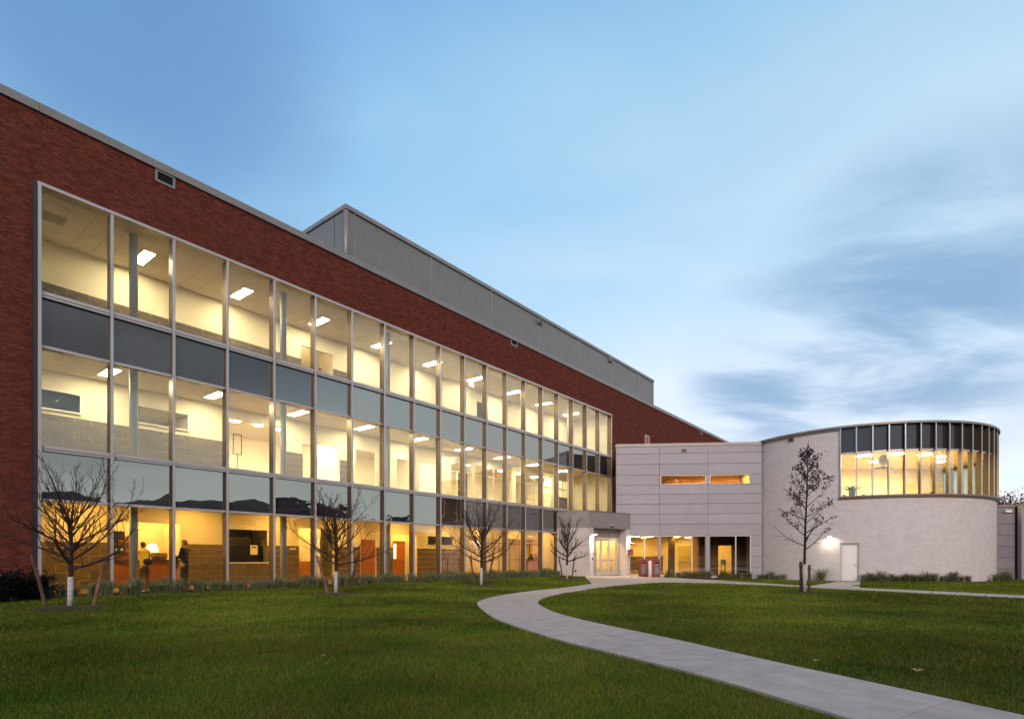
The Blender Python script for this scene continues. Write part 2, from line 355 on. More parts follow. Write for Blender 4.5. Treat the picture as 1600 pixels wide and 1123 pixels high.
def lawn_mat(name, blades):
    m = bpy.data.materials.new(name); m.use_nodes = True; nt = m.node_tree; N, L = nt.nodes, nt.links; b = N['Principled BSDF']
    g = N.new('ShaderNodeNewGeometry')
    def noi(s, d=4):
        n = N.new('ShaderNodeTexNoise'); n.inputs['Scale'].default_value = s; n.inputs['Detail'].default_value = d; n.inputs['Roughness'].default_value = .65; L.new(g.outputs['Position'], n.inputs['Vector'])
        r = N.new('ShaderNodeMapRange'); L.new(n.outputs[0], r.inputs[0]); r.inputs[1].default_value = .35; r.inputs[2].default_value = .66; return r.outputs[0]
    def mx(f, a, c, bt='MIX'):
        n = N.new('ShaderNodeMix'); n.data_type = 'RGBA'; n.blend_type = bt
        for i, v in ((0, f), (6, a), (7, c)):
            if isinstance(v, tuple): n.inputs[i].default_value = (*v, 1)
            elif isinstance(v, (int, float)): n.inputs[i].default_value = v
            else: L.new(v, n.inputs[i])
        return n.outputs[2]
    k = 1.0 if blades else .55
    c = mx(noi(.30), tuple(k*v for v in (.044, .112, .007)), tuple(k*v for v in (.138, .186, .013)))
    c = mx(noi(1.1, 6), c, tuple(k*v for v in (.075, .070, .014)), 'MIX') if False else c
    t = N.new('ShaderNodeMath'); t.operation = 'MULTIPLY'; L.new(noi(.9, 6), t.inputs[0]); t.inputs[1].default_value = .7
    c = mx(t.outputs[0], c, tuple(k*v for v in (.135, .105, .022)))
    dk = N.new('ShaderNodeMapRange'); L.new(noi(.22, 3), dk.inputs[0]); dk.inputs[3].default_value = .55; dk.inputs[4].default_value = 1.35
    c = mx(1.0, c, dk.outputs[0], 'MULTIPLY')
    if blades:
        sr = N.new('ShaderNodeMapRange'); L.new(g.outputs['Random Per Island'], sr.inputs[0]); sr.inputs[1].default_value = .94; sr.inputs[2].default_value = .99
        c = mx(sr.outputs[0], c, (.13, .105, .028))
        r = N.new('ShaderNodeMapRange'); L.new(g.outputs['Random Per Island'], r.inputs[0]); r.inputs[3].default_value = .55; r.inputs[4].default_value = 1.5
        c = mx(1.0, c, r.outputs[0], 'MULTIPLY')
    L.new(c, b.inputs['Base Color']); b.inputs['Roughness'].default_value = .75; b.inputs['Specular IOR Level'].default_value = .05
    return m
struct(obj('lawn', gm, lawn_mat('lawn_ground', False), smooth=True))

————

- _TASK INSTRUCTIONS_
Restate the whole listing above exactly, except for its images.

- _RESPONSE TO THE EXERCISE_
The Blender Python script for this scene continues. Write part 2, from line 355 on. More parts follow. Write for Blender 4.5. Treat the picture as 1600 pixels wide and 1123 pixels high.
def lawn_mat(name, blades):
    m = bpy.data.materials.new(name); m.use_nodes = True; nt = m.node_tree; N, L = nt.nodes, nt.links; b = N['Principled BSDF']
    g = N.new('ShaderNodeNewGeometry')
    def noi(s, d=4):
        n = N.new('ShaderNodeTexNoise'); n.inputs['Scale'].default_value = s; n.inputs['Detail'].default_value = d; n.inputs['Roughness'].default_value = .65; L.new(g.outputs['Position'], n.inputs['Vector'])
        r = N.new('ShaderNodeMapRange'); L.new(n.outputs[0], r.inputs[0]); r.inputs[1].default_value = .35; r.inputs[2].default_value = .66; return r.outputs[0]
    def mx(f, a, c, bt='MIX'):
        n = N.new('ShaderNodeMix'); n.data_type = 'RGBA'; n.blend_type = bt
        for i, v in ((0, f), (6, a), (7, c)):
            if isinstance(v, tuple): n.inputs[i].default_value = (*v, 1)
            elif isinstance(v, (int, float)): n.inputs[i].default_value = v
            else: L.new(v, n.inputs[i])
        return n.outputs[2]
    k = 1.0 if blades else .55
    c = mx(noi(.30), tuple(k*v for v in (.044, .112, .007)), tuple(k*v for v in (.138, .186, .013)))
    c = mx(noi(1.1, 6), c, tuple(k*v for v in (.075, .070, .014)), 'MIX') if False else c
    t = N.new('ShaderNodeMath'); t.operation = 'MULTIPLY'; L.new(noi(.9, 6), t.inputs[0]); t.inputs[1].default_value = .7
    c = mx(t.outputs[0], c, tuple(k*v for v in (.135, .105, .022)))
    dk = N.new('ShaderNodeMapRange'); L.new(noi(.22, 3), dk.inputs[0]); dk.inputs[3].default_value = .55; dk.inputs[4].default_value = 1.35
    c = mx(1.0, c, dk.outputs[0], 'MULTIPLY')
    if blades:
        sr = N.new('ShaderNodeMapRange'); L.new(g.outputs['Random Per Island'], sr.inputs[0]); sr.inputs[1].default_value = .94; sr.inputs[2].default_value = .99
        c = mx(sr.outputs[0], c, (.13, .105, .028))
        r = N.new('ShaderNodeMapRange'); L.new(g.outputs['Random Per Island'], r.inputs[0]); r.inputs[3].default_value = .55; r.inputs[4].default_value = 1.5
        c = mx(1.0, c, r.outputs[0], 'MULTIPLY')
    L.new(c, b.inputs['Base Color']); b.inputs['Roughness'].default_value = .75; b.inputs['Specular IOR Level'].default_value = .05
    return m
struct(obj('lawn', gm, lawn_mat('lawn_ground', False), smooth=True))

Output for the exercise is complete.